==== Dataset section ====

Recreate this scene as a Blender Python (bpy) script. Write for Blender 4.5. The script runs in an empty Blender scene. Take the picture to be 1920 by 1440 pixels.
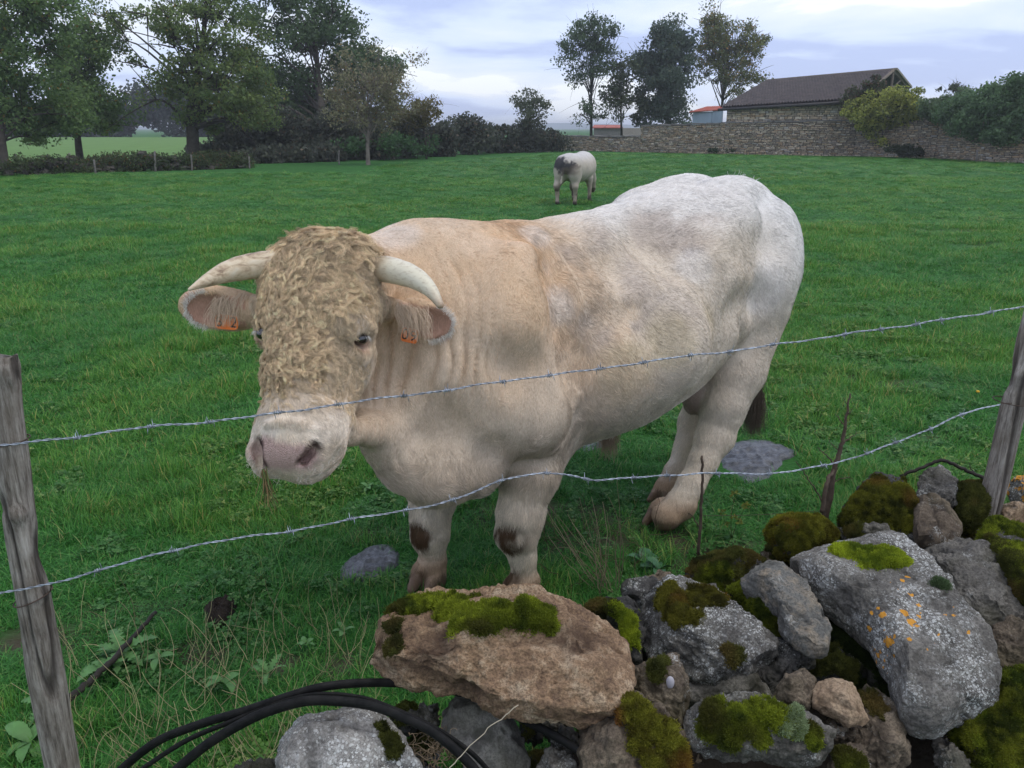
import bpy, math, random
import numpy as np
from mathutils import Vector, Matrix
random.seed(7)
rng = np.random.default_rng(7)
scene = bpy.context.scene
COL = scene.collection

# ---------------------------------------------------------------- camera, sky, sun, exposure
EYE = 1.72
FPX = 1500.0                      # focal length in pixels of a 1920 px wide frame
PITCH = math.atan(480 / FPX)
cam_data = bpy.data.cameras.new('camera')
cam_data.sensor_width = 36.0
cam_data.lens = 36.0 * FPX / 1920.0
cam_data.clip_start = 0.05
cam_data.clip_end = 6000
cam = bpy.data.objects.new('camera', cam_data)
COL.objects.link(cam)
cam.location = (0, 0, EYE)
cam.rotation_euler = (math.pi / 2 - PITCH, 0, 0)
scene.camera = cam

SUN_EL, SUN_AZ = math.radians(62), math.radians(100)     # azimuth from +Y towards +X
world = bpy.data.worlds.new('World')
scene.world = world
world.use_nodes = True
wn, wl = world.node_tree.nodes, world.node_tree.links
wn.clear()
w_out = wn.new('ShaderNodeOutputWorld')
w_bg = wn.new('ShaderNodeBackground')
w_sky = wn.new('ShaderNodeTexSky')
w_sky.sky_type = 'NISHITA'
w_sky.sun_disc = False
w_sky.sun_elevation = SUN_EL
w_sky.sun_rotation = SUN_AZ
w_sky.air_density = 1.0
w_sky.dust_density = 1.0
w_bg.inputs['Strength'].default_value = 0.118
# overcast: layered clouds mixed over the clear sky
def wnode(t, **kw):
    n = wn.new(t)
    for k, v in kw.items():
        setattr(n, k, v)
    return n
geo = wnode('ShaderNodeTexCoord')
sep = wnode('ShaderNodeSeparateXYZ')
wl.new(geo.outputs['Generated'], sep.inputs[0])
zc = wnode('ShaderNodeMath', operation='MAXIMUM'); zc.inputs[1].default_value = 0.0
wl.new(sep.outputs['Z'], zc.inputs[0])
za = wnode('ShaderNodeMath', operation='ADD'); za.inputs[1].default_value = 0.16
wl.new(zc.outputs[0], za.inputs[0])
dx = wnode('ShaderNodeMath', operation='DIVIDE'); wl.new(sep.outputs['X'], dx.inputs[0]); wl.new(za.outputs[0], dx.inputs[1])
dy = wnode('ShaderNodeMath', operation='DIVIDE'); wl.new(sep.outputs['Y'], dy.inputs[0]); wl.new(za.outputs[0], dy.inputs[1])
cmb = wnode('ShaderNodeCombineXYZ'); wl.new(dx.outputs[0], cmb.inputs[0]); wl.new(dy.outputs[0], cmb.inputs[1])
n1 = wnode('ShaderNodeTexNoise'); n1.inputs['Scale'].default_value = 0.95; n1.inputs['Detail'].default_value = 7
n1.inputs['Roughness'].default_value = 0.52; n1.inputs['Distortion'].default_value = 0.35
mp = wnode('ShaderNodeMapping'); mp.inputs['Location'].default_value = (3.1, 8.3, 0.4)
wl.new(cmb.outputs[0], mp.inputs[0]); wl.new(mp.outputs[0], n1.inputs['Vector'])
cr = wnode('ShaderNodeValToRGB')
e = cr.color_ramp.elements
e[0].position = 0.40; e[0].color = (3.6, 4.3, 6.6, 1)
e[1].position = 0.60; e[1].color = (7.2, 7.55, 8.1, 1)
m_ = e.new(0.47); m_.color = (5.1, 5.9, 7.9, 1)
m_ = e.new(0.58); m_.color = (6.2, 6.7, 7.7, 1)
wl.new(n1.outputs[0], cr.inputs[0])
mx = wnode('ShaderNodeMix', data_type='RGBA'); mx.inputs[0].default_value = 0.90
wl.new(w_sky.outputs[0], mx.inputs[6]); wl.new(cr.outputs[0], mx.inputs[7])
wl.new(mx.outputs[2], w_bg.inputs['Color'])
wl.new(w_bg.outputs[0], w_out.inputs['Surface'])

sun_data = bpy.data.lights.new('sun', 'SUN')
sun_data.energy = 0.85
sun_data.angle = math.radians(25)
sun_data.color = (1.0, 0.97, 0.92)
sun = bpy.data.objects.new('sun', sun_data)
COL.objects.link(sun)
sd = Vector((math.sin(SUN_AZ) * math.cos(SUN_EL), math.cos(SUN_AZ) * math.cos(SUN_EL), math.sin(SUN_EL)))
sun.rotation_euler = sd.to_track_quat('Z', 'Y').to_euler()
sun.location = (0, 0, 20)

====

Aim of the exercise: Extract the lines exactly, please: the first line of the listing, the line with "COL = scene.collection", and every line between them, but no pictures.

Task result:
Recreate this scene as a Blender Python (bpy) script. Write for Blender 4.5. The script runs in an empty Blender scene. Take the picture to be 1920 by 1440 pixels.
import bpy, math, random
import numpy as np
from mathutils import Vector, Matrix
random.seed(7)
rng = np.random.default_rng(7)
scene = bpy.context.scene
COL = scene.collection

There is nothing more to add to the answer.